Their assignment was to read an Aesop’s Fable and re-write it, the “Ass and the Dog.” They also illustrated it. They thoroughly enjoyed doing it, which was good, because they got several more of Aesop’s “Ass” tales ove the following weeks. Eventually they became so used to the word they no longer giggled when they heard it. Nor did they any longer consider it unusual when finding goose droppings on our long walks. “Where else would a goose do that ‘d’ thing?” they’d say.

God created our mouth to speak and sanctifies the language which comes from it. It is we, through sin, who have made the one a cesspool and the other spewed sewage. A word has its proper use as well as its abuse. We reclaim its proper use when we catechize our children to use their sanctified common sense and articulate rather than either act out or react.

This year’s class is different. It includes the Troublemint Twins, who find giggle-source in the word “bathroom” itself. Say it and Jeremiah will look at Byrne with a wide grin and both will need to work hard to suppress their giggles. Today they couldn’t.

Sean has difficulty reading sometimes. He’ll let his brain over run his eyes. He saw the letters b-a-r and never got to the n before his mind rushed to assume “bathroom.” Rudeness knows no limits when there is giggle opportunity for a Troublemint Twin. They erupted into great fits of glee. Sean was beet red with embarrassment.

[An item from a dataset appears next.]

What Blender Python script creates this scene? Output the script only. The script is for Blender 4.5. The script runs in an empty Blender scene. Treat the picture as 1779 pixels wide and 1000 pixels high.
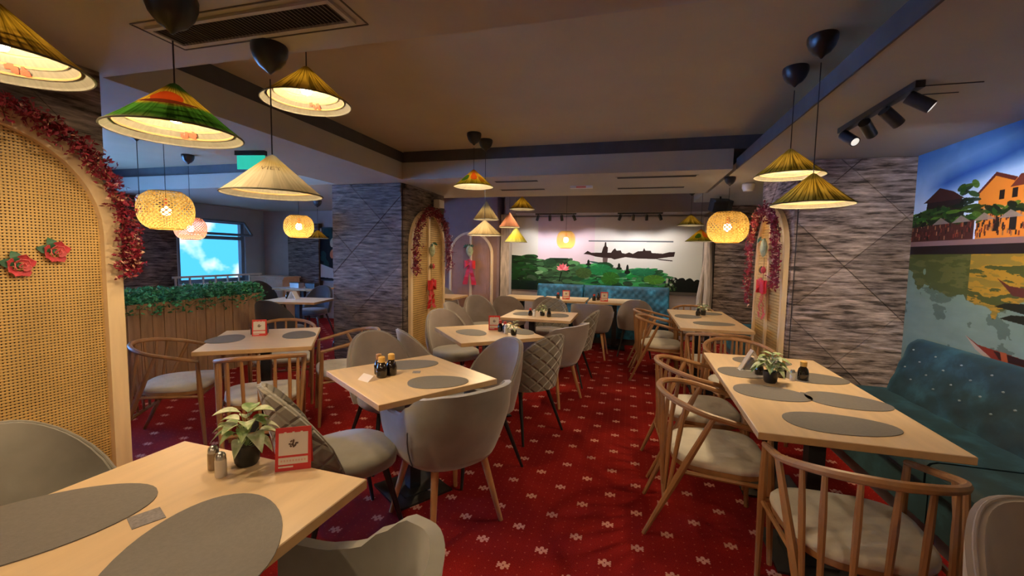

What to do? Easy. Jeremiah and Byrne received sentences for mocking their neighbor’s difficulty in reading. That was a given. The next part was to cure them of the bathroom giggles.

Jacob could sense it coming almost before I spoke it out loud. “The extra desks?” he asked.


Jeremiah took the Boys’ room; Byrne the Girls’.

For the sake of privacy, I posted an “Out of Order” sign on the Girls’ door.

Normally it takes Jeremiah a good half-hour to write his seven sentences. He nailed them in ten minutes flat.

1 comment:

Marie N. said...

Thank you for telling us about your excellent solutions to these classroom problems. Good old Aesop to the rescue. My kids love reading and being read to from our Aesop book.